As of 2017, there is an estimated $37B in art treasures still missing from the Nazi plunder of Europe during WW2, which does not count the art that current sits in museums and private collections around the world that was possessed, repossessed, or sold, in public or in private, over the years. The US estimates that 20% of Europe’s art disappeared into the hands of the Germans.

A new multi-million dollar stash seems to show up every year or so, as people or families with whom some of this stuff was sequestered die. And some of the art, generated by those deemed as degenerates by the Reich, was destroyed in public burnings.

The topic is a complex one. Many of the major US museums have posted the items in their collections whose provenance is questioned, and in recent years a few of them have hired staff members to more proactively seek out the history of these pieces. When you visit the Hermitage in St. Petersburg, you encounter an impressive collection of impressionist paintings that were originally looted by the Nazis then claimed as spoils in retribution by the Russian army.

Perhaps most notable is the case of the five paintings by Gustav Klimt, long held by the Belvedere Gallery in Vienna, that were awarded in 2006 by a panel of Austrian judges to Maria Altmann, the 90-year-old Los Angeles niece of a Viennese Jew from whom the paintings were stolen in 1938. She subsequently sold the pictures, one of them—the famed Gold Portrait of her aunt Adele Bloch-Bauer—to Ronald Lauder for a record $135 million. This story is told in a terrific documentary “The Rape of Europa” (2008). Since then, the same story was dramatized with moderate success in the 2015 Helen Mirren film “Woman in Gold” (the documentary is infinitely better), and the 2014 “Monuments Men,” which should have been a lot better than it was.

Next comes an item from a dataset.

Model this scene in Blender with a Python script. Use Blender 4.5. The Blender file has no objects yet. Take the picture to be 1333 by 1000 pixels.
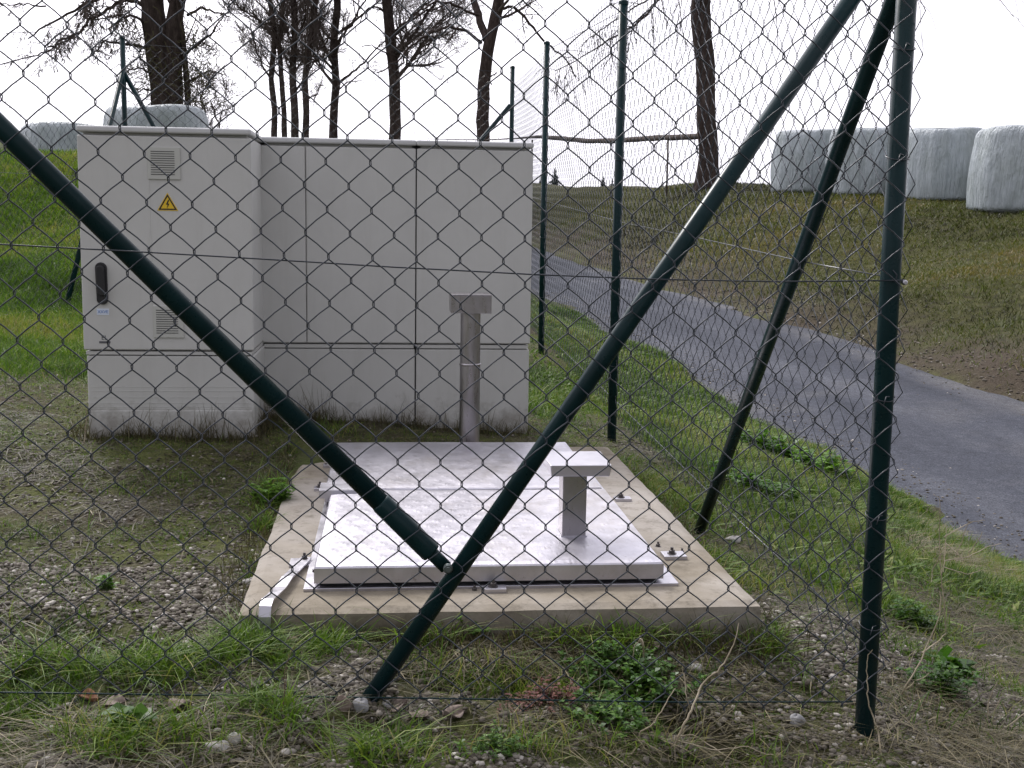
import bpy, math, random
import numpy as np
from mathutils import Matrix, Vector
random.seed(7); RNG = np.random.default_rng(7)
S = bpy.context.scene
C = S.collection

# ------------------------------------------------------------------ camera
CZ = 0.90                                     # camera height above the foot of the corner post
F, CX, CY = 1550.0, 666.5, 500.0
RM = np.array([[0.99493269, 0.00180126, 0.10052709],
               [-0.09936318, -0.13512095, 0.98583431],
               [0.01535906, -0.99082747, -0.13425727]])     # columns: right, down, forward
cam = bpy.data.cameras.new('camera'); cam_o = bpy.data.objects.new('camera', cam); C.objects.link(cam_o)
m = Matrix.Identity(4)
for r in range(3):
    m[r][0] = RM[r, 0]; m[r][1] = -RM[r, 1]; m[r][2] = -RM[r, 2]
m[2][3] = CZ
cam_o.matrix_world = m
cam.sensor_width = 36; cam.lens = F / 1333 * 36; cam.clip_start = 0.05; cam.clip_end = 2000
cam.dof.use_dof = False
S.camera = cam_o

# ------------------------------------------------------------------ world and sun
w = bpy.data.worlds.new('World'); S.world = w; w.use_nodes = True
nt = w.node_tree; nt.nodes.clear()
SUN_EL, SUN_AZ = 44, -24                      # azimuth from +Y, negative = to the left
sky = nt.nodes.new('ShaderNodeTexSky'); sky.sky_type = 'NISHITA'; sky.sun_disc = False
sky.sun_elevation = math.radians(SUN_EL); sky.sun_rotation = math.radians(SUN_AZ)
sky.air_density = 1.0; sky.dust_density = 6.0; sky.ozone_density = 1.0
hs = nt.nodes.new('ShaderNodeHueSaturation'); hs.inputs['Saturation'].default_value = 0.14
nt.links.new(sky.outputs[0], hs.inputs['Color'])
tc = nt.nodes.new('ShaderNodeTexCoord'); mp = nt.nodes.new('ShaderNodeMapping'); mp.inputs['Scale'].default_value = (1, 1, 3)
nz = nt.nodes.new('ShaderNodeTexNoise'); nz.inputs['Scale'].default_value = 1.6; nz.inputs['Detail'].default_value = 5
nt.links.new(tc.outputs['Generated'], mp.inputs[0]); nt.links.new(mp.outputs[0], nz.inputs['Vector'])
rp = nt.nodes.new('ShaderNodeValToRGB'); rp.color_ramp.elements[0].position = .3; rp.color_ramp.elements[1].position = .7
rp.color_ramp.elements[0].color = (.80, .80, .86, 1); rp.color_ramp.elements[1].color = (1.08, 1.06, 1.10, 1)
nt.links.new(nz.outputs['Fac'], rp.inputs[0])
mx = nt.nodes.new('ShaderNodeMix'); mx.data_type = 'RGBA'; mx.blend_type = 'MULTIPLY'; mx.inputs[0].default_value = 1
nt.links.new(hs.outputs[0], mx.inputs[6]); nt.links.new(rp.outputs[0], mx.inputs[7])
bg = nt.nodes.new('ShaderNodeBackground'); bg.inputs['Strength'].default_value = 0.15
wh = nt.nodes.new('ShaderNodeMix'); wh.data_type = 'RGBA'; wh.inputs[0].default_value = .62; wh.inputs[7].default_value = (9.4, 9.2, 9.9, 1)
dt = nt.nodes.new('ShaderNodeVectorMath'); dt.operation = 'DOT_PRODUCT'; nt.links.new(tc.outputs['Generated'], dt.inputs[0])
dt.inputs[1].default_value = (math.sin(math.radians(SUN_AZ)) * .9, math.cos(math.radians(SUN_AZ)) * .9, .42)
mr = nt.nodes.new('ShaderNodeMapRange'); mr.interpolation_type = 'SMOOTHSTEP'; nt.links.new(dt.outputs['Value'], mr.inputs[0])
for i_, v_ in enumerate((-.6, .75, .38, 1.04)): mr.inputs[i_ + 1].default_value = v_
vs_ = nt.nodes.new('ShaderNodeVectorMath'); vs_.operation = 'SCALE'; vs_.inputs[0].default_value = (9.6, 9.4, 10.4); nt.links.new(mr.outputs[0], vs_.inputs['Scale'])
nt.links.new(vs_.outputs[0], wh.inputs[7])
nt.links.new(mx.outputs[2], wh.inputs[6]); nt.links.new(wh.outputs[2], bg.inputs[0])      # a veil of bright even cloud over the clear sky
wo = nt.nodes.new('ShaderNodeOutputWorld'); nt.links.new(bg.outputs[0], wo.inputs[0])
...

The holdings of the Hermitage, and the push to restore ownership, are taken up at the end of “Europa” and the poignant point is made – while the sense of restitution still lives in the minds and experiences of the Russian people who are alive and still so strongly affected by WW2, perhaps it is best to simply wait a while before pursuing for justice in the return of these objects. Their conclusion: it is still simply too soon.